The Eurofighter Typhoon programme has created and sustained more than 100,000 jobs across Europe. But if you look deeper, beyond the numbers, you can see the lasting impact it has on the businesses and the regions where they operate. The history of CESA – now operating as Héroux-Devtek Spain – goes hand in hand with the unfolding Eurofighter Typhoon story.

Pic: José Leal, General Manager of CESA



CESA was founded in April 1989 as a spin-off of CASA’s hydraulic equipment division and its creation was directly linked to the Eurofighter programme launch.

From day one its activities have been focused on developing and producing FluidMechanical - hydraulics, pneumatics and fuel - and landing gear components.

The operation is based in Getafe and since 2007 has had a facility in Seville. In 2018 the business was bought by Canadian group Héroux-Devtek, the world’s third largest landing gear manufacturer.

Today it is manufacturing and supporting a large panel of components and systems. The list is impressive and wide-ranging. It is participating in 36 LRUs and collaborating with BAE Systems, Alenia Aermachi, Airbus DS GmbH and SAU as well as with Liebherr Aerospace, Safran, ACMA, Microtecnica and ITP and Avio for the Eurojet.

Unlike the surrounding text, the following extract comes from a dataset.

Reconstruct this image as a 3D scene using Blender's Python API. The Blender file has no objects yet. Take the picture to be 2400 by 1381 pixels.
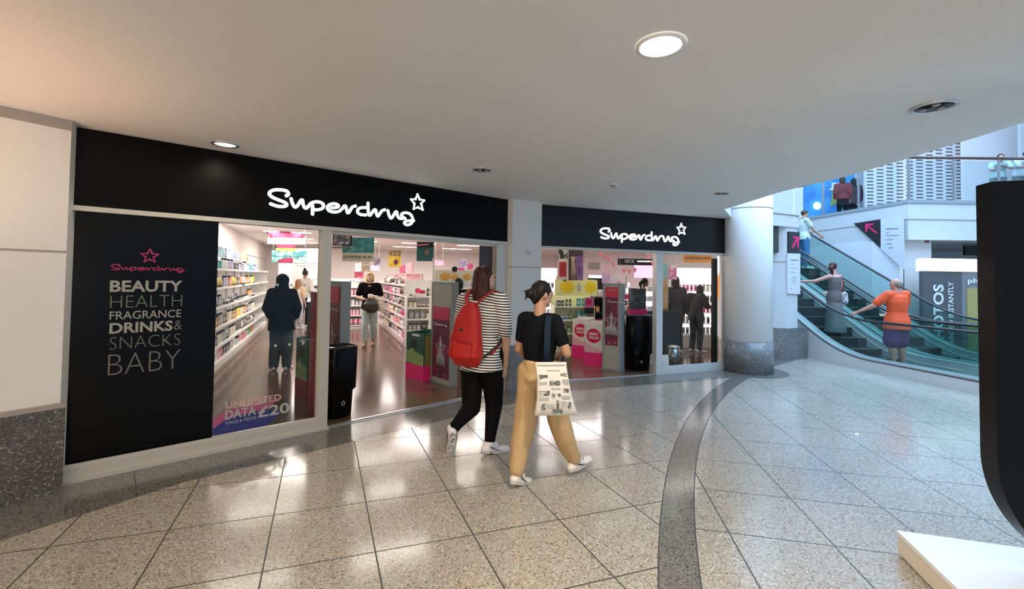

That involvement includes working on primary and secondary flight control systems, the aircraft’s landing gear system and engine.

José Leal, general manager of CESA, says collaboration and building strong relationships across Europe has been central to delivering the programme.

He says: “The relationship with our European counterparts in the programme was built on a highly respectful recognition of the capabilities and capacities of each partner on the technical side and following the industrial guidance of the four nations for the industrial side.

“This has been the seed to develop further the collaboration in other programmes with all our partners in the Eurofighter programme.

“This further collaboration is essential to grow and develop a robust supply chain and relationships to ensure strong capabilities for the sake of our common customers, which are all the pilots and ground support teams in the different countries where the Eurofighter is operated.”

At its peak around 50 per cent of CESA’s workforce was engaged on Eurofighter work. Today's programme still represents 10 to 15 per cent of its sales. The programme has been a catalyst for new opportunities both in Europe and overseas.

Leal says the skills developed on Eurofighter, and continued on other programmes, are “the strong basis” of its presence on other military and commercial aircraft programmes.

They have also allowed it to play important roles on the development of future European defence aircraft projects and the new technologies needed.

Leal adds: “We are proud to be part of the Eurofighter team and wish to continue to be a major player in the future of the European aerospace and defence community.”